A postura do Paraguai contra o Brasil na questão uruguaia foi reforçada porque Francisco Solano López havia sido convencido por políticos blancos que a postura brasileira visava, na verdade, a anexar o Uruguai e que isso representaria uma ameaça ao Paraguai, pois o país supostamente seria alvo do Brasil. Essa visão, no entanto, não correspondia à realidade, pois os historiadores conseguiram comprovar que a ação da Brasil visava apenas alinhar o Uruguai aos seus interesses econômicos.

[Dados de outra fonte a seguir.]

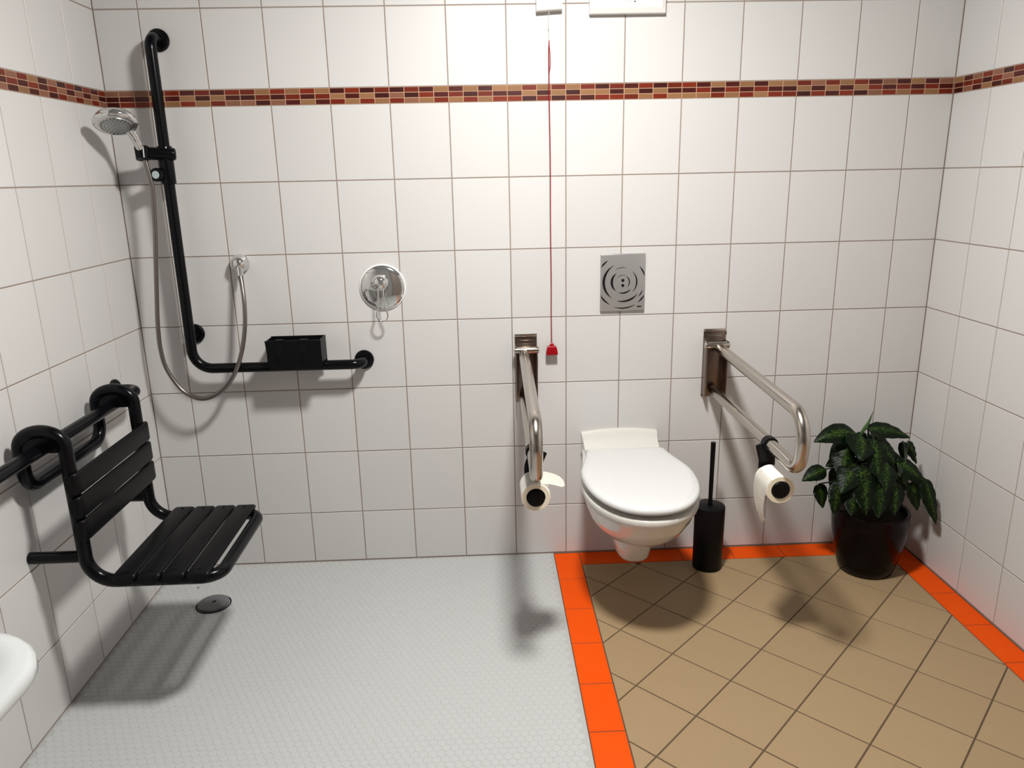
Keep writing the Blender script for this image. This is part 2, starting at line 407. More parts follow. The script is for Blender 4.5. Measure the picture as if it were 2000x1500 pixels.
# ------------------------------------------------------------------ L-shaped shower grab rail
r0 = 0.0178
t = thing('grab_bar', 'black L-shaped shower grab bar screwed to the back wall', 'grab bar', (-1.349, 0, 0.82))
bx, by = -1.344, -0.075
bm = B(); sweep(bm, fillet([(bx, 0, 1.918), (bx, by, 1.918), (bx, by, 0.822), (-0.749, by, 0.822), (-0.749, 0, 0.822)], [0.045, 0.068, 0.045], 12), r0, 20)
obj('bar', bm, M['black'], t, ang=50)
for p in ((bx, 0, 1.918), (-1.353, 0, 0.936), (-0.749, 0, 0.822)):
    bm = B(); lathe(bm, p, (0, -1, 0), [(0, 0), (0.0355, 0), (0.0355, 0.007), (0.031, 0.012), (0.022, 0.014), (0, 0.014)], 36); obj('flange', bm, M['black'], t)
bm = B(); sweep(bm, [(-1.352, -0.008, 0.936), (bx, by, 0.936)], 0.015, 16); obj('stand_off', bm, M['black'], t)

# slider with handset holder
t = thing('shower_holder', 'black sliding holder with pale knob clamped on the upright bar', 'shower holder', (bx, by, 1.50))
bm = B(); lathe(bm, (bx, by, 1.462), (0, 0, 1), [(r0+.0003, 0), (0.0225, 0), (0.0238, 0.003), (0.0238, 0.118), (0.0225, 0.121), (r0+.0003, 0.121)], 28); obj('sleeve', bm, M['black'], t)
bm = B(); sweep(bm, fillet([(bx+0.028, by-0.004, 1.557), (bx-0.0505, by-0.029, 1.560)], 0), 0.0205, 20, capround=0.009, flat=1.0)
sweep(bm, [(bx-0.056, by-0.045, 1.541), (bx-0.060, by-0.034, 1.580)], [0.0205, 0.0225], 20)
obj('holder_arm', bm, M['black'], t)
kp = V((-1.366, by-0.018, 1.492))
bm = B(); lathe(bm, kp, (-0.15, -1, 0.0), [(0, 0), (0.0215, 0), (0.0225, 0.004), (0.0225, 0.016), (0.020, 0.020), (0, 0.020)], 32); kn = obj('knob', bm, M['black'], t)
bm = B(); lathe(bm, kp+V((-0.003, -0.0195, 0)), (-0.15, -1, 0.0), [(0, 0), (0.0125, 0), (0.0122, 0.0018), (0, 0.0028)], 28); obj('knob_cap', bm, mat('pale_cap', (0.42, 0.52, 0.53), 0.4), kn)

# hand shower
t = thing('hand_shower', 'round chrome hand shower in the black holder', 'shower head', (-1.405, -0.11, 1.57))
hc = V((-1.434, -0.200, 1.655)); nrm = V((0.16, -0.42, -0.89)).normalized()
bm = B(); R_h = 0.0655
lathe(bm, hc, nrm, [(0, -0.030), (0.022, -0.0285), (0.042, -0.022), (0.056, -0.012), (0.0635, -0.002), (R_h, 0.005), (0.0640, 0.011), (0.0600, 0.0145), (0.0545, 0.0160), (0.0, 0.0172)], 48)
obj('head', bm, M['chrome'], t, ang=60)
bm = B(); lathe(bm, hc, nrm, [(0.047, 0.0158), (0.046, 0.0185), (0.030, 0.0205), (0, 0.021)], 40); face = obj('spray_face', bm, M['chrome_d'], t)
bm = B(); u_, v_, n_ = basis(nrm)
for ring_, cnt in ((0.012, 6), (0.022, 12), (0.032, 18), (0.042, 24)):
    for k in range(cnt):
        a = 2*math.pi*k/cnt; lathe(bm, hc+(u_*math.cos(a)+v_*math.sin(a))*ring_+n_*0.0188, nrm, [(0.0014, 0), (0.0011, 0.0022), (0, 0.0026)], 6)
nz = obj('spray_nozzles', bm, M['slot'], face); nz['kind'] = 'stuff'
hb = V((-1.401, -0.112, 1.552)); ht = hc + V((0.018, 0.028, -0.006))
bm = B(); mid = (hb+ht)/2+V((0.004, 0.004, 0.004))
sweep(bm, fillet([hb, mid, ht], 0.4, 8), [0.0115, 0.0125]+[0.0135]*4+[0.015]*3+[0.0165, 0.015], 20)
obj('handle', bm, M['chrome'], t, ang=60)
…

De qualquer maneira, a invasão do Uruguai acabou sendo o estopim da Guerra do Paraguai. Em dezembro de 1864, uma embarcação brasileira – Marquês de Olinda – que navegava pelo Rio Paraguai e acabava de passar por Assunção (capital do Paraguai) foi aprisionada. Além disso, tropas paraguaias invadiram a província brasileira do Mato Grosso. Isso marcou o início da Guerra do Paraguai.
A entrada da Argentina no conflito ocorreu quando o Paraguai ordenou a invasão da província de Corrientes. Essa atitude fez com que Brasil, Argentina e Uruguai (agora governado pelos colorados) se unissem a partir do Tratado da Tríplice Aliança para destituir Francisco Solano López da presidência paraguaia.
Por fim, segue a citação do historiador Francisco Doratioto acerca das causas da Guerra do Paraguai:
A Guerra do Paraguai foi fruto das contradições platinas, tendo como razão última a consolidação dos Estados nacionais na região. Essas contradições se cristalizaram em torno da Guerra Civil Uruguaia, iniciada com o apoio do governo argentino aos sublevados, na qual o Brasil interveio e o Paraguai também. Contudo, isso não significa que o conflito fosse a única saída para o difícil quadro regional. A guerra era uma das opções possíveis, que acabou por se concretizar, uma vez que interessava a todos os Estados envolvidos. Seus governantes, tendo por base informações parciais ou falsas do contexto platino e do inimigo potencial anteviram um conflito rápido, no qual seus objetivos seriam alcançados com o menor custo possível. Aqui não há “bandidos” ou “mocinhos” como quer o revisionismo infantil, mas sim interesses. A guerra era vista por diferentes ópticas: para Solano López era a oportunidade de colocar seu país como potência regional e ter acesso ao mar pelo porto de Montevidéu, graças a uma aliança com os blancos uruguaios e os federalistas argentinos, representados por Urquiza; para Bartolomé Mitre era a forma de consolidar o Estado centralizado argentino, eliminando os apoios externos aos federalistas, proporcionado pelos blancos e por Solano López; para os blancos, o apoio militar paraguaio contra argentinos e brasileiros viabilizaria impedir que seus dois vizinhos continuassem a intervir no Uruguai; para o Império, a guerra contra o Paraguai não era esperada, nem desejada, mas, iniciada, pensou-se que a vitória brasileira seria rápida e poria fim ao litígio fronteiriço entre os dois países e às ameaças à livre navegação, e permitiria depor Solano López|1|.
|1| DORATIOTO, Francisco. Maldita Guerra: nova história da Guerra do Paraguai. São Paulo: Companhia das Letras, 2002, p. 93-96.